What you will do: For the listing underneath, give the count of lines containing the string "Blender" and nothing further.
===== Data provided =====
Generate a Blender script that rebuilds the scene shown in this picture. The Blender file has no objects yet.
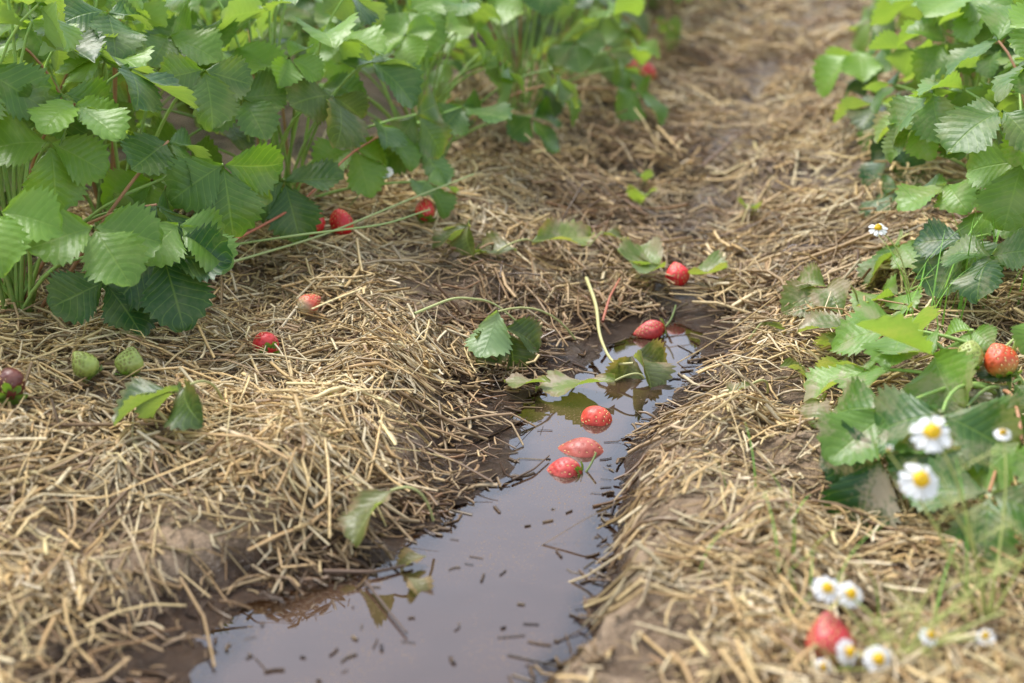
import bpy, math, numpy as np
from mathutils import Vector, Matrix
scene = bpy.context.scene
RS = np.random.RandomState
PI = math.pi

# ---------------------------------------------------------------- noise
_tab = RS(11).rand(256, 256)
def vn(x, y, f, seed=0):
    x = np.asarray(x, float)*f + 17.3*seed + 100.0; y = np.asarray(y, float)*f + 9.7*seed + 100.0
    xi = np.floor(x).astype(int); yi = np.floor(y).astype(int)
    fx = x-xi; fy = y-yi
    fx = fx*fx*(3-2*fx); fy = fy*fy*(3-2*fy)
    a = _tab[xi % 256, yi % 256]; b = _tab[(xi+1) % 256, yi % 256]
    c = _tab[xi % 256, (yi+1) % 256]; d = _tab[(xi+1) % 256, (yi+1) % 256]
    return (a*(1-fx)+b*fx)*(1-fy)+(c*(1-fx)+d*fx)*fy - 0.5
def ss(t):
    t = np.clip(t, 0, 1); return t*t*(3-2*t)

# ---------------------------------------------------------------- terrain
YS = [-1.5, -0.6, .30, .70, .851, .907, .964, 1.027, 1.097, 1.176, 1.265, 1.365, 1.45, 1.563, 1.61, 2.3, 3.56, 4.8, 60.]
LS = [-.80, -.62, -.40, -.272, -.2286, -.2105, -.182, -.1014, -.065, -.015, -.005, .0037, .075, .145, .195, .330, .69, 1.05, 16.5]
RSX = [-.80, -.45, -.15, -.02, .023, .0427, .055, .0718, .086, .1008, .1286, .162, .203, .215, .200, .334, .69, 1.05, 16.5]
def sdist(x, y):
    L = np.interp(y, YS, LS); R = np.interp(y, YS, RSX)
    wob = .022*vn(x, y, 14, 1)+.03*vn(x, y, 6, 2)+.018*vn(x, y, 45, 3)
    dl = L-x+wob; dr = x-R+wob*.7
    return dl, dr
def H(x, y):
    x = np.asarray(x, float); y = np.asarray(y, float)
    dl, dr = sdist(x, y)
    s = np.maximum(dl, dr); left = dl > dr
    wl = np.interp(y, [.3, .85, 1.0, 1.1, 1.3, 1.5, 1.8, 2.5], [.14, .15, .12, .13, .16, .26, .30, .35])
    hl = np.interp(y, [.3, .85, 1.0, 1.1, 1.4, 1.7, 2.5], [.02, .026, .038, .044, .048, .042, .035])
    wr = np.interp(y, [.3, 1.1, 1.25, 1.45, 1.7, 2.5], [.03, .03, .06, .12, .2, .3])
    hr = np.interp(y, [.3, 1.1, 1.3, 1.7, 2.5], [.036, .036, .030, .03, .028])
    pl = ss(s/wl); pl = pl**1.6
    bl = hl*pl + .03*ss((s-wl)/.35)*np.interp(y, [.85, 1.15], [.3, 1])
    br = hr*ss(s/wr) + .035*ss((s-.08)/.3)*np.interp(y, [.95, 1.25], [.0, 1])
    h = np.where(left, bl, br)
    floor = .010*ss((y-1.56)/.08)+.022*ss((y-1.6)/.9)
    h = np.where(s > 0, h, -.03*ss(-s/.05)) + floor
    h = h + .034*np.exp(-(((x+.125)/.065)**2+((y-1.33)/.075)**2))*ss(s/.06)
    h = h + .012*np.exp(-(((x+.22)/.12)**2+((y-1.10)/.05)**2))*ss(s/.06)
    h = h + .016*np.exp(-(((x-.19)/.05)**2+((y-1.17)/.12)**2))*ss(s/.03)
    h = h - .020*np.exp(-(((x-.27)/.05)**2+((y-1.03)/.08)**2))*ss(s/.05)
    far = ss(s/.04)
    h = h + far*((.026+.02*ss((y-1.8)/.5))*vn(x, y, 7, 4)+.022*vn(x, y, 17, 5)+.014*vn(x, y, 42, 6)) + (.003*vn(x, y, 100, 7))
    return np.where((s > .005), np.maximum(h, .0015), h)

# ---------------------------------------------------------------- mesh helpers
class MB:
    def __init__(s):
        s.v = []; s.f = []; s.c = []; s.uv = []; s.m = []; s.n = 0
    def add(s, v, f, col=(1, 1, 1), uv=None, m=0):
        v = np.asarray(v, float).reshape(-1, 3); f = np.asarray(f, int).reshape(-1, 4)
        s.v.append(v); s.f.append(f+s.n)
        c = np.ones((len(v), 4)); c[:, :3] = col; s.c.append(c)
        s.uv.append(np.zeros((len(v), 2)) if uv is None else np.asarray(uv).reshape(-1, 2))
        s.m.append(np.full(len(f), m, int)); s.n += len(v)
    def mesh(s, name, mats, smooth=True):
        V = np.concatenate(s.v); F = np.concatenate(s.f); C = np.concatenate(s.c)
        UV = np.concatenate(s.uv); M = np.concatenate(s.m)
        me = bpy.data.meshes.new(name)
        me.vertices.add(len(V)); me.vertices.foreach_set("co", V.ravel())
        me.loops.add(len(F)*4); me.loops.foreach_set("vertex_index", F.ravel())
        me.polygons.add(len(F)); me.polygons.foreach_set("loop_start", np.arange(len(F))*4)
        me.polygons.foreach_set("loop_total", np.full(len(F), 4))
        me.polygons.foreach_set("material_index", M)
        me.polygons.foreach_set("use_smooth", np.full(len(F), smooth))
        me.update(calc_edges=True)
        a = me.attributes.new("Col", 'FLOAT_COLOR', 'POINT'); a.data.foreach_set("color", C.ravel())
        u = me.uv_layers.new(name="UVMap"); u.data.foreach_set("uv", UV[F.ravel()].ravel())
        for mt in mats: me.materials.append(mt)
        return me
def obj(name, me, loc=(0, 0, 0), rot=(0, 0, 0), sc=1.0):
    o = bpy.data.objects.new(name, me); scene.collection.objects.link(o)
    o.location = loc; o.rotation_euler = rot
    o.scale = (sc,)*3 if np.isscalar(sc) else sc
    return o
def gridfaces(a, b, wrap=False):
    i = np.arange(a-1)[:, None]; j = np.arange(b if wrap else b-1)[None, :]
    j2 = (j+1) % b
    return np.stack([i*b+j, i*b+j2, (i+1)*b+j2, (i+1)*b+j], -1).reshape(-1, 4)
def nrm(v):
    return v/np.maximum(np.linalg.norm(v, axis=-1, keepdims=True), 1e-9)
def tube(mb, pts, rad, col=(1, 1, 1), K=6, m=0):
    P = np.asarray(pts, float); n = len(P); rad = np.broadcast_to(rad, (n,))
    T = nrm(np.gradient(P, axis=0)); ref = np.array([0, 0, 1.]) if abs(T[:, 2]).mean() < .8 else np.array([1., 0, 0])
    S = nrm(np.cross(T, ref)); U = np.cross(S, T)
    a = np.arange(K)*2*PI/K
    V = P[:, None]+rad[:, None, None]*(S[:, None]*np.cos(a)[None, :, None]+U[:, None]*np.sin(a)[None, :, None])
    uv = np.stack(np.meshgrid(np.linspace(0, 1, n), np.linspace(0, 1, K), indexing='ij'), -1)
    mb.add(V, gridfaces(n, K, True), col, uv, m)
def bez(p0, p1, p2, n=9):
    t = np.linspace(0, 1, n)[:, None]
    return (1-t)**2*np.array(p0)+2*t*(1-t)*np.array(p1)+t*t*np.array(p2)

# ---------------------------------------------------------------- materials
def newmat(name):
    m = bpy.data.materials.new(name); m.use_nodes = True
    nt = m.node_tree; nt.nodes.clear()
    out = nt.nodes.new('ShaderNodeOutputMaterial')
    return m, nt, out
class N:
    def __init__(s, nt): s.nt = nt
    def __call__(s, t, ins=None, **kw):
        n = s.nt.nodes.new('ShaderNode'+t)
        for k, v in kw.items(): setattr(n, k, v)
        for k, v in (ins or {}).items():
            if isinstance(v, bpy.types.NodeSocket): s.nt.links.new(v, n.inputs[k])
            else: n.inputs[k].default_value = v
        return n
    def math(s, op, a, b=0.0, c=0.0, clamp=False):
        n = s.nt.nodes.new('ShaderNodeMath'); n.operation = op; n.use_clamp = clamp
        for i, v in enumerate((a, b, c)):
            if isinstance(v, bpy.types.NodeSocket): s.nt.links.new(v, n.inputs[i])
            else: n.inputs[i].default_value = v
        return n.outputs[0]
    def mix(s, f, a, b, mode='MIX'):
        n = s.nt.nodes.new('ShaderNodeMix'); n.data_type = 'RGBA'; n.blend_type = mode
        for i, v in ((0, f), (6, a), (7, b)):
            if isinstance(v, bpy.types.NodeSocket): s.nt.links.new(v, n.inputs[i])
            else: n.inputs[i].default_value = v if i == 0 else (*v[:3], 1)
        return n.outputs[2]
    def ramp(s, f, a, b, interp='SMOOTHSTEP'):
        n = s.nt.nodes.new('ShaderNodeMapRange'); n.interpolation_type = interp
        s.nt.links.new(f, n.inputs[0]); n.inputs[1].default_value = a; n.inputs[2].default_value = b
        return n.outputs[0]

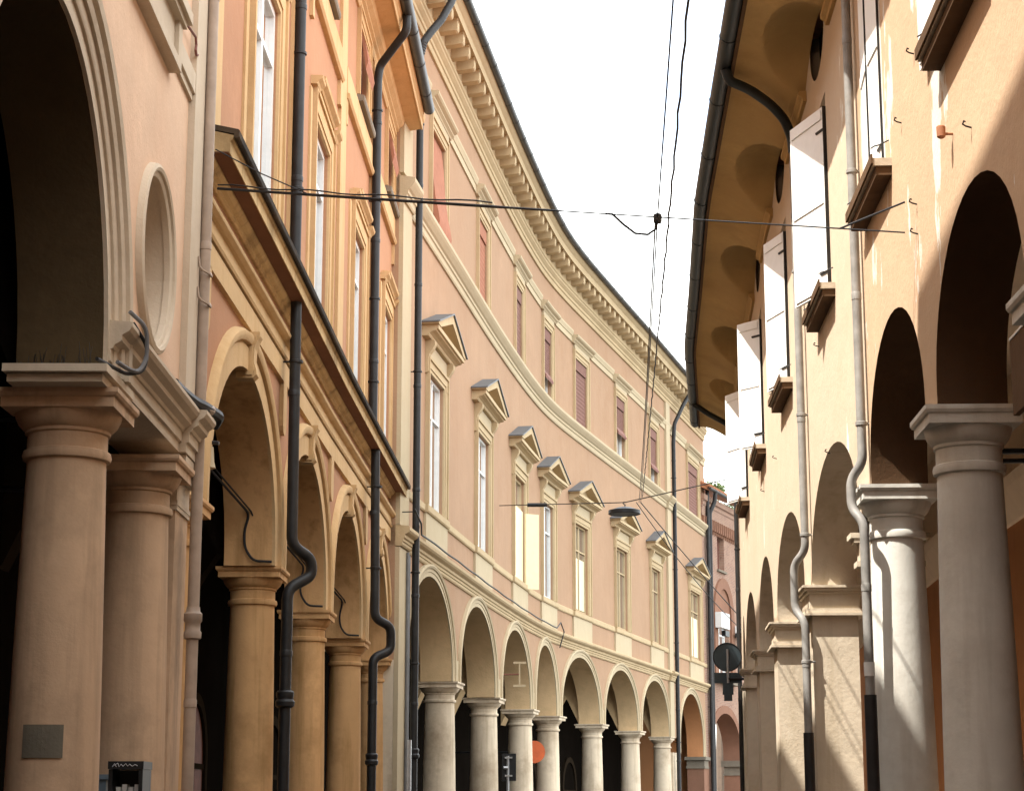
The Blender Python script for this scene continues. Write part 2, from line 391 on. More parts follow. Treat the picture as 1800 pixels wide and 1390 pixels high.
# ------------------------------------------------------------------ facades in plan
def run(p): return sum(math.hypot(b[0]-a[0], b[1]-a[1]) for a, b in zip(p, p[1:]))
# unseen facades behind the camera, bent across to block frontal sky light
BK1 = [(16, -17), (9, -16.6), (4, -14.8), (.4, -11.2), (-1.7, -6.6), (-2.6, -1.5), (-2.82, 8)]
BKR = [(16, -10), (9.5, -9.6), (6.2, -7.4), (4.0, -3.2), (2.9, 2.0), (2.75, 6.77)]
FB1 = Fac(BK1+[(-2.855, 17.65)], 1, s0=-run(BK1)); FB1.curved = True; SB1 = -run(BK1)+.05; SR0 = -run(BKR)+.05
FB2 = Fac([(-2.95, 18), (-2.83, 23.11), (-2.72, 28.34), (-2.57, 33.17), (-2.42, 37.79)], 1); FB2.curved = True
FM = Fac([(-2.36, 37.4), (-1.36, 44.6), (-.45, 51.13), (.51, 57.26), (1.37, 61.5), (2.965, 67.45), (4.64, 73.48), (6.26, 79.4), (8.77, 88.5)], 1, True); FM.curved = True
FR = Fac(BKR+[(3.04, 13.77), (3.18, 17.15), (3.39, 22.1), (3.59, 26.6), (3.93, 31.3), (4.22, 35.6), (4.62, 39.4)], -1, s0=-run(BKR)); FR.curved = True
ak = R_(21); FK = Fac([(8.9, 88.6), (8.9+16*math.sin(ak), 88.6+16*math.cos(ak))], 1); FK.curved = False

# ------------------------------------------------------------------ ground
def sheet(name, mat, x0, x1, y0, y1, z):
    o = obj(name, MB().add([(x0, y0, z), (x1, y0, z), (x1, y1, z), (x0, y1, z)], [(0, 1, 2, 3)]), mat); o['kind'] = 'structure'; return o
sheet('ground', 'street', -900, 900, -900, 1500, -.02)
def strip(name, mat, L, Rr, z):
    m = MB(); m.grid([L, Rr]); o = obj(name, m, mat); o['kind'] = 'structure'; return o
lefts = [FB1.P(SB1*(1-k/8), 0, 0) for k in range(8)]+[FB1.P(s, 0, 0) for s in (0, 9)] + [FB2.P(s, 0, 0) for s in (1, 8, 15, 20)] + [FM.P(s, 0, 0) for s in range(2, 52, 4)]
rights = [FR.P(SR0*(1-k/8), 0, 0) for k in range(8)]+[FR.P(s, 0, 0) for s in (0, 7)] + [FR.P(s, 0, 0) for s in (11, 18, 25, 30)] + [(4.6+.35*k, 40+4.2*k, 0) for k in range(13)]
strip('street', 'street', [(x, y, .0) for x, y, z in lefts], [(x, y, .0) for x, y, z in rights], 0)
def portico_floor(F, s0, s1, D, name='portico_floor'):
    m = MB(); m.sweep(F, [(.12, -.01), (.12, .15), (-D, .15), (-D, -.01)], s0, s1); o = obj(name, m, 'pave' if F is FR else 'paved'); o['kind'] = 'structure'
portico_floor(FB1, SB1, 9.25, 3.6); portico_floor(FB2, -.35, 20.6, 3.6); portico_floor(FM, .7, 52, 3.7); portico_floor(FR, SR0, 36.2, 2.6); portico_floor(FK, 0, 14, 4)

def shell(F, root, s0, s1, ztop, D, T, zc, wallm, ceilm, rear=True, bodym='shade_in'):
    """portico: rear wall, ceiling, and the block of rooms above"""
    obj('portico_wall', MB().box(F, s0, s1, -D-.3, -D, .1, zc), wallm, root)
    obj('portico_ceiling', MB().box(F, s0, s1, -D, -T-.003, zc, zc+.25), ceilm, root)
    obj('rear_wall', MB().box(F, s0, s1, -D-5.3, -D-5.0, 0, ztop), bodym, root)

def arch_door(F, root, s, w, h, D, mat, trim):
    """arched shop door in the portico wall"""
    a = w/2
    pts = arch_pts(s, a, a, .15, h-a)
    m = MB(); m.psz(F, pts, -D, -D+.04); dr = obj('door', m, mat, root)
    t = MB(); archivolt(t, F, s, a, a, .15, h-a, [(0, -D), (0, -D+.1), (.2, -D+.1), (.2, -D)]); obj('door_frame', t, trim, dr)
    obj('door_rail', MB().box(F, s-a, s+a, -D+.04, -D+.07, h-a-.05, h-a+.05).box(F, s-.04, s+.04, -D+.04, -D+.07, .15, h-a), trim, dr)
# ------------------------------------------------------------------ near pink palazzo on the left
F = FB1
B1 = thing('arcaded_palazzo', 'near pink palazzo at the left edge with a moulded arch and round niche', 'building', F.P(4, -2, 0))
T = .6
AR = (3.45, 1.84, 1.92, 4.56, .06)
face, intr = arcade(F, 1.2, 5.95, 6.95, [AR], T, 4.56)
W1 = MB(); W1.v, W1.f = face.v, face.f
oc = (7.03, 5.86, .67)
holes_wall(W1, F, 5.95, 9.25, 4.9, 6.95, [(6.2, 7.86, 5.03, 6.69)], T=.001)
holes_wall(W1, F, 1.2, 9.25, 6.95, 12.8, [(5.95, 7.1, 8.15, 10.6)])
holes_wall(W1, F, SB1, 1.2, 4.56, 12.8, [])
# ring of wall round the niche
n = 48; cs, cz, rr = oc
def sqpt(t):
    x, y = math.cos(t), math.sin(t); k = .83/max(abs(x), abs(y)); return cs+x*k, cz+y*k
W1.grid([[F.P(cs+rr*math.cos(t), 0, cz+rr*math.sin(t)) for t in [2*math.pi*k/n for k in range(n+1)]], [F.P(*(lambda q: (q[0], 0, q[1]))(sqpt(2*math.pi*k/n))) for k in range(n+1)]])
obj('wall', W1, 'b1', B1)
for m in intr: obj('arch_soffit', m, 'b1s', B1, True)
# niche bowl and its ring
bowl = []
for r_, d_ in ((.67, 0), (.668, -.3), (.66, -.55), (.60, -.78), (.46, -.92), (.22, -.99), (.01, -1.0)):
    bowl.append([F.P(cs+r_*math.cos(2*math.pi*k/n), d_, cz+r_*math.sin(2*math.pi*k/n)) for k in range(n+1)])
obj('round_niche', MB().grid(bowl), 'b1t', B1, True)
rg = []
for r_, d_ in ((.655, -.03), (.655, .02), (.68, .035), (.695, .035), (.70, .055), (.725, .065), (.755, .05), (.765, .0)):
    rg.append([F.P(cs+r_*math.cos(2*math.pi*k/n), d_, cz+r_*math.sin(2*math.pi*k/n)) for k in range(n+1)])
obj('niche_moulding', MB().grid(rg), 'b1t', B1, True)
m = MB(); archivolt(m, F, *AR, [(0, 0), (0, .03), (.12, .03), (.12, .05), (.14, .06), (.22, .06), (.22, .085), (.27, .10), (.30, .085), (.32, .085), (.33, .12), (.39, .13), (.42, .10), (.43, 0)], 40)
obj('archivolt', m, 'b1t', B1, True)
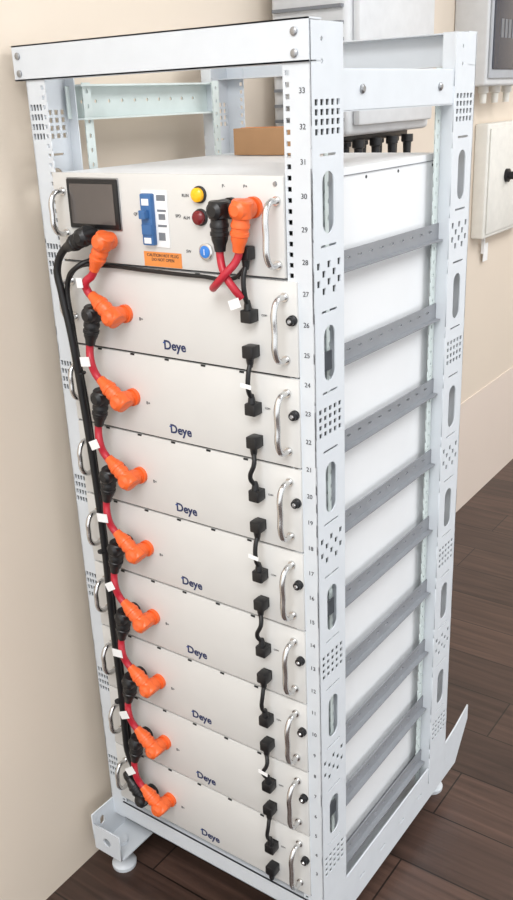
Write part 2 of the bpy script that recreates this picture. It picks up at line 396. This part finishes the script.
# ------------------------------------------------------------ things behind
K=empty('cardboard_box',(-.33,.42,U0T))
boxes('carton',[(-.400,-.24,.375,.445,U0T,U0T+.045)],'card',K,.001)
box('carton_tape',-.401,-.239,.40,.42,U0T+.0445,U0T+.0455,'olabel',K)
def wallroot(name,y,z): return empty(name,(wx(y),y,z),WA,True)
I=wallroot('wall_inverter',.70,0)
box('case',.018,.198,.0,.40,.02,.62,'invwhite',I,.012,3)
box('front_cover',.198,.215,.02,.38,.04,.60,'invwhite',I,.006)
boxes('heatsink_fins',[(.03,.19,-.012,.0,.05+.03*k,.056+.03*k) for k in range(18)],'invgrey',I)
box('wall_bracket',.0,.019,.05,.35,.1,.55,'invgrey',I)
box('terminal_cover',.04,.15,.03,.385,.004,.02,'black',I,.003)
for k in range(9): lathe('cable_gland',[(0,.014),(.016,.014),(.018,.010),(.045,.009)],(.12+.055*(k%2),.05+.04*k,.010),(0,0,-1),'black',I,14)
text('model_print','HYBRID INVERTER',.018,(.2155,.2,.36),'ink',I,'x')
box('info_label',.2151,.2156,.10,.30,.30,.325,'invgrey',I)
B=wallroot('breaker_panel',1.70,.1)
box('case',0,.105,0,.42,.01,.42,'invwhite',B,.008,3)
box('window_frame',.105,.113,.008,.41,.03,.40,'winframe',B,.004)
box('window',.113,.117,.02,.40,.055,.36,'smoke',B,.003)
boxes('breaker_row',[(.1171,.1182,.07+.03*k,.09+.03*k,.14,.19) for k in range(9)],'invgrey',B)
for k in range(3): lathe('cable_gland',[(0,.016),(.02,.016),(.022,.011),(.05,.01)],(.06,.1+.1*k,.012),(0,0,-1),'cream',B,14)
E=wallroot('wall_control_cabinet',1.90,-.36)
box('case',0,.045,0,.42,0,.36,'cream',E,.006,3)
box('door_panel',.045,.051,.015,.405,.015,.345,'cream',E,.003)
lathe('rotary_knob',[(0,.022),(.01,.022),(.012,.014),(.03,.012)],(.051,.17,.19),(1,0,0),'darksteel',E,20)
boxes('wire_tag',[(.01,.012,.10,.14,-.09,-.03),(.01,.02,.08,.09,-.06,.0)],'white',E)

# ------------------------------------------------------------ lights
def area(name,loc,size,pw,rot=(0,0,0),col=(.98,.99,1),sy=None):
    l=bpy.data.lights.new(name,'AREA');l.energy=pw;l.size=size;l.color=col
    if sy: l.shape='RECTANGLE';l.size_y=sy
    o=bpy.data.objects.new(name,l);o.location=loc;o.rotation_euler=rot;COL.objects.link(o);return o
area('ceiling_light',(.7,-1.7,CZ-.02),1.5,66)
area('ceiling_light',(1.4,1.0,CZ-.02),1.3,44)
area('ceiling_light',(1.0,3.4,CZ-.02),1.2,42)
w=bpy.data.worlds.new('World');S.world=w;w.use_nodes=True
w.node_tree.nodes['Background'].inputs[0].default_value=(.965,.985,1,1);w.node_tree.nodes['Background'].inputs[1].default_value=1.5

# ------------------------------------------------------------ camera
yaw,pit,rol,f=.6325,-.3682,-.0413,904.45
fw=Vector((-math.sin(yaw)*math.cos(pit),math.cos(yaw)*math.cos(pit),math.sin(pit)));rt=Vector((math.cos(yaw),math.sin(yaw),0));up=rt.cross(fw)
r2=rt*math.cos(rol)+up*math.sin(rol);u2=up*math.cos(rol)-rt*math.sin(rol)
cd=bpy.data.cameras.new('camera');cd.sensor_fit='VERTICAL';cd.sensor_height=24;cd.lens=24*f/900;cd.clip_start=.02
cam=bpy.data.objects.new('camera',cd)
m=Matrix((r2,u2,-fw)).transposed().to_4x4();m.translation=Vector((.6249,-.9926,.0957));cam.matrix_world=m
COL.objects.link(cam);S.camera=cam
=====
Answer: 2